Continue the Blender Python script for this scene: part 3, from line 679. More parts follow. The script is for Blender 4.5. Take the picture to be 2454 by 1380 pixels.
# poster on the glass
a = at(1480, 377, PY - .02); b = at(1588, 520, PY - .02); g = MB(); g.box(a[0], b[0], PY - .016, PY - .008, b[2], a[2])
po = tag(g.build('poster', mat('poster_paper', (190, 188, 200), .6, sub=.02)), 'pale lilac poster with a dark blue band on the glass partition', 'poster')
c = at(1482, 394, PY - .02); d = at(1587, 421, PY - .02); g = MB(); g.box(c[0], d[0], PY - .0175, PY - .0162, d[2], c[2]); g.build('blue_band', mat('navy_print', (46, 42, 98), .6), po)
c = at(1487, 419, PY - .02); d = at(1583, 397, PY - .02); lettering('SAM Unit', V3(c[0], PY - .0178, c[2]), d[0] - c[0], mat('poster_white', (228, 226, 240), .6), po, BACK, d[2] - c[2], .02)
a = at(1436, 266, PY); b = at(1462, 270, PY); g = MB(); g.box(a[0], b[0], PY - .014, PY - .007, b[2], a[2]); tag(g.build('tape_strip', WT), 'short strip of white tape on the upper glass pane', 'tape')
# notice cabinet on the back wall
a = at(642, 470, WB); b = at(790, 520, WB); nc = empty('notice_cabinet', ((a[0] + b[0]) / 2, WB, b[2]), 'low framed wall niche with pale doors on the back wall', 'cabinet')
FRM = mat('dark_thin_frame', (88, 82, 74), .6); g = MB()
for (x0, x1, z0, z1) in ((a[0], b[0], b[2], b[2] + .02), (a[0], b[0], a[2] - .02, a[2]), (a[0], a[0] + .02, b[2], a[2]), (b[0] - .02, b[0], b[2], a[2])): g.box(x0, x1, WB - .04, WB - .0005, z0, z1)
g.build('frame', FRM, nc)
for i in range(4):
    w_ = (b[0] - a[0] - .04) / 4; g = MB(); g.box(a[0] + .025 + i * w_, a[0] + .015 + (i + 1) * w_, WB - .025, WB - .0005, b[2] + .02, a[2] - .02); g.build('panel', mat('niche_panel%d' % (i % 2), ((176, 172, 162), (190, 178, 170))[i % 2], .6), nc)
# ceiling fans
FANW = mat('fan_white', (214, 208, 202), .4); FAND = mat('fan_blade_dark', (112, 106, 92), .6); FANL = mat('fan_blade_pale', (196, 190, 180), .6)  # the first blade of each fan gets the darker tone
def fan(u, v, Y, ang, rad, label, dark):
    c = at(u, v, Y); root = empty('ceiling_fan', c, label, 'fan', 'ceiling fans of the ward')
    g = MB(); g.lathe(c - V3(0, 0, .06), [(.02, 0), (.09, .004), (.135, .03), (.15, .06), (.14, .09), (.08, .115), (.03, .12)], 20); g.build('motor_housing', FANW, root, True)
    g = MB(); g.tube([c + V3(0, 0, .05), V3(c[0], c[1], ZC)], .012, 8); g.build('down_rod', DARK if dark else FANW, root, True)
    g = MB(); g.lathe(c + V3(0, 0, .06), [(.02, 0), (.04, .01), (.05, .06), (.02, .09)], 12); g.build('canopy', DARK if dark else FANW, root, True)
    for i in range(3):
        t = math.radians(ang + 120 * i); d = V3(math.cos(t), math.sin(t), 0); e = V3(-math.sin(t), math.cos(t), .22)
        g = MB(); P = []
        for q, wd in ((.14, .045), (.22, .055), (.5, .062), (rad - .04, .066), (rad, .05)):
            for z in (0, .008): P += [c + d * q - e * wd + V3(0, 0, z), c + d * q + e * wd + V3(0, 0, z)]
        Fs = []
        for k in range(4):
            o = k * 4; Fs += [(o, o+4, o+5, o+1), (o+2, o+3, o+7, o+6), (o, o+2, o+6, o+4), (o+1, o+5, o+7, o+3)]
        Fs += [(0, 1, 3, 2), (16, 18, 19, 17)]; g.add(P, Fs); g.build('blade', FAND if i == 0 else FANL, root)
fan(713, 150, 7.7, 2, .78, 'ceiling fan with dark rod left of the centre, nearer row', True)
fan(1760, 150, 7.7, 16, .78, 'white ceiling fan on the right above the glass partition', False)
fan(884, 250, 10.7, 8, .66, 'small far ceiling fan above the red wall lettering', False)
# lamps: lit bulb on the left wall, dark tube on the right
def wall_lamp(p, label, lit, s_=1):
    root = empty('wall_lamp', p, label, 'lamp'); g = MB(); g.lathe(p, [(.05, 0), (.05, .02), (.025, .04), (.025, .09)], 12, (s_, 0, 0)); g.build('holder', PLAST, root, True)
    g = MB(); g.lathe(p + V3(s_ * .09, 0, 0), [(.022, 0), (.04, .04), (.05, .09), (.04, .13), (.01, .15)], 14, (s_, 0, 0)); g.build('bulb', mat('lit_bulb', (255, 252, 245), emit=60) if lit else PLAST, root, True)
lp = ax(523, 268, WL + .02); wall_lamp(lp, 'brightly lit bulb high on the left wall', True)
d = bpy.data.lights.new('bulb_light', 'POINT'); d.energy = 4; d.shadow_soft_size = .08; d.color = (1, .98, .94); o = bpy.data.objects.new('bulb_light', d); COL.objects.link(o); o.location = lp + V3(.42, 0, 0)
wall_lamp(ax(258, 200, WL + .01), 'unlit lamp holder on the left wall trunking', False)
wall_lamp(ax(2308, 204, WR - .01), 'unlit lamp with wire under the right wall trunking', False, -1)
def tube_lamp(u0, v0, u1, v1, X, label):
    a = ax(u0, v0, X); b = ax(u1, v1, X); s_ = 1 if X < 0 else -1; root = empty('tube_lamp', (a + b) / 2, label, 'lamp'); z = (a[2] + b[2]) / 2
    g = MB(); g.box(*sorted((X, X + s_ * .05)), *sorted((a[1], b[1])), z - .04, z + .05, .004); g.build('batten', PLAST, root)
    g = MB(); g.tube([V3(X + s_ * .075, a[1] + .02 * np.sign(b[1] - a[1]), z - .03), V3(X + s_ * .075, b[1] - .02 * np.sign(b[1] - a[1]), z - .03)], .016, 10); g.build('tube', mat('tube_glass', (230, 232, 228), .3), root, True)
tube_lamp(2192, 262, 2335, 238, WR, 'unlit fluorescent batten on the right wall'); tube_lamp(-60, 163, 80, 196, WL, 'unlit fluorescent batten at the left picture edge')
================
REQUIREMENT ->
Give the complete listing a second time, exactly as it reads.

RESULT OF THIS TASK ->
Continue the Blender Python script for this scene: part 3, from line 679. More parts follow. The script is for Blender 4.5. Take the picture to be 2454 by 1380 pixels.
# poster on the glass
a = at(1480, 377, PY - .02); b = at(1588, 520, PY - .02); g = MB(); g.box(a[0], b[0], PY - .016, PY - .008, b[2], a[2])
po = tag(g.build('poster', mat('poster_paper', (190, 188, 200), .6, sub=.02)), 'pale lilac poster with a dark blue band on the glass partition', 'poster')
c = at(1482, 394, PY - .02); d = at(1587, 421, PY - .02); g = MB(); g.box(c[0], d[0], PY - .0175, PY - .0162, d[2], c[2]); g.build('blue_band', mat('navy_print', (46, 42, 98), .6), po)
c = at(1487, 419, PY - .02); d = at(1583, 397, PY - .02); lettering('SAM Unit', V3(c[0], PY - .0178, c[2]), d[0] - c[0], mat('poster_white', (228, 226, 240), .6), po, BACK, d[2] - c[2], .02)
a = at(1436, 266, PY); b = at(1462, 270, PY); g = MB(); g.box(a[0], b[0], PY - .014, PY - .007, b[2], a[2]); tag(g.build('tape_strip', WT), 'short strip of white tape on the upper glass pane', 'tape')
# notice cabinet on the back wall
a = at(642, 470, WB); b = at(790, 520, WB); nc = empty('notice_cabinet', ((a[0] + b[0]) / 2, WB, b[2]), 'low framed wall niche with pale doors on the back wall', 'cabinet')
FRM = mat('dark_thin_frame', (88, 82, 74), .6); g = MB()
for (x0, x1, z0, z1) in ((a[0], b[0], b[2], b[2] + .02), (a[0], b[0], a[2] - .02, a[2]), (a[0], a[0] + .02, b[2], a[2]), (b[0] - .02, b[0], b[2], a[2])): g.box(x0, x1, WB - .04, WB - .0005, z0, z1)
g.build('frame', FRM, nc)
for i in range(4):
    w_ = (b[0] - a[0] - .04) / 4; g = MB(); g.box(a[0] + .025 + i * w_, a[0] + .015 + (i + 1) * w_, WB - .025, WB - .0005, b[2] + .02, a[2] - .02); g.build('panel', mat('niche_panel%d' % (i % 2), ((176, 172, 162), (190, 178, 170))[i % 2], .6), nc)
# ceiling fans
FANW = mat('fan_white', (214, 208, 202), .4); FAND = mat('fan_blade_dark', (112, 106, 92), .6); FANL = mat('fan_blade_pale', (196, 190, 180), .6)  # the first blade of each fan gets the darker tone
def fan(u, v, Y, ang, rad, label, dark):
    c = at(u, v, Y); root = empty('ceiling_fan', c, label, 'fan', 'ceiling fans of the ward')
    g = MB(); g.lathe(c - V3(0, 0, .06), [(.02, 0), (.09, .004), (.135, .03), (.15, .06), (.14, .09), (.08, .115), (.03, .12)], 20); g.build('motor_housing', FANW, root, True)
    g = MB(); g.tube([c + V3(0, 0, .05), V3(c[0], c[1], ZC)], .012, 8); g.build('down_rod', DARK if dark else FANW, root, True)
    g = MB(); g.lathe(c + V3(0, 0, .06), [(.02, 0), (.04, .01), (.05, .06), (.02, .09)], 12); g.build('canopy', DARK if dark else FANW, root, True)
    for i in range(3):
        t = math.radians(ang + 120 * i); d = V3(math.cos(t), math.sin(t), 0); e = V3(-math.sin(t), math.cos(t), .22)
        g = MB(); P = []
        for q, wd in ((.14, .045), (.22, .055), (.5, .062), (rad - .04, .066), (rad, .05)):
            for z in (0, .008): P += [c + d * q - e * wd + V3(0, 0, z), c + d * q + e * wd + V3(0, 0, z)]
        Fs = []
        for k in range(4):
            o = k * 4; Fs += [(o, o+4, o+5, o+1), (o+2, o+3, o+7, o+6), (o, o+2, o+6, o+4), (o+1, o+5, o+7, o+3)]
        Fs += [(0, 1, 3, 2), (16, 18, 19, 17)]; g.add(P, Fs); g.build('blade', FAND if i == 0 else FANL, root)
fan(713, 150, 7.7, 2, .78, 'ceiling fan with dark rod left of the centre, nearer row', True)
fan(1760, 150, 7.7, 16, .78, 'white ceiling fan on the right above the glass partition', False)
fan(884, 250, 10.7, 8, .66, 'small far ceiling fan above the red wall lettering', False)
# lamps: lit bulb on the left wall, dark tube on the right
def wall_lamp(p, label, lit, s_=1):
    root = empty('wall_lamp', p, label, 'lamp'); g = MB(); g.lathe(p, [(.05, 0), (.05, .02), (.025, .04), (.025, .09)], 12, (s_, 0, 0)); g.build('holder', PLAST, root, True)
    g = MB(); g.lathe(p + V3(s_ * .09, 0, 0), [(.022, 0), (.04, .04), (.05, .09), (.04, .13), (.01, .15)], 14, (s_, 0, 0)); g.build('bulb', mat('lit_bulb', (255, 252, 245), emit=60) if lit else PLAST, root, True)
lp = ax(523, 268, WL + .02); wall_lamp(lp, 'brightly lit bulb high on the left wall', True)
d = bpy.data.lights.new('bulb_light', 'POINT'); d.energy = 4; d.shadow_soft_size = .08; d.color = (1, .98, .94); o = bpy.data.objects.new('bulb_light', d); COL.objects.link(o); o.location = lp + V3(.42, 0, 0)
wall_lamp(ax(258, 200, WL + .01), 'unlit lamp holder on the left wall trunking', False)
wall_lamp(ax(2308, 204, WR - .01), 'unlit lamp with wire under the right wall trunking', False, -1)
def tube_lamp(u0, v0, u1, v1, X, label):
    a = ax(u0, v0, X); b = ax(u1, v1, X); s_ = 1 if X < 0 else -1; root = empty('tube_lamp', (a + b) / 2, label, 'lamp'); z = (a[2] + b[2]) / 2
    g = MB(); g.box(*sorted((X, X + s_ * .05)), *sorted((a[1], b[1])), z - .04, z + .05, .004); g.build('batten', PLAST, root)
    g = MB(); g.tube([V3(X + s_ * .075, a[1] + .02 * np.sign(b[1] - a[1]), z - .03), V3(X + s_ * .075, b[1] - .02 * np.sign(b[1] - a[1]), z - .03)], .016, 10); g.build('tube', mat('tube_glass', (230, 232, 228), .3), root, True)
tube_lamp(2192, 262, 2335, 238, WR, 'unlit fluorescent batten on the right wall'); tube_lamp(-60, 163, 80, 196, WL, 'unlit fluorescent batten at the left picture edge')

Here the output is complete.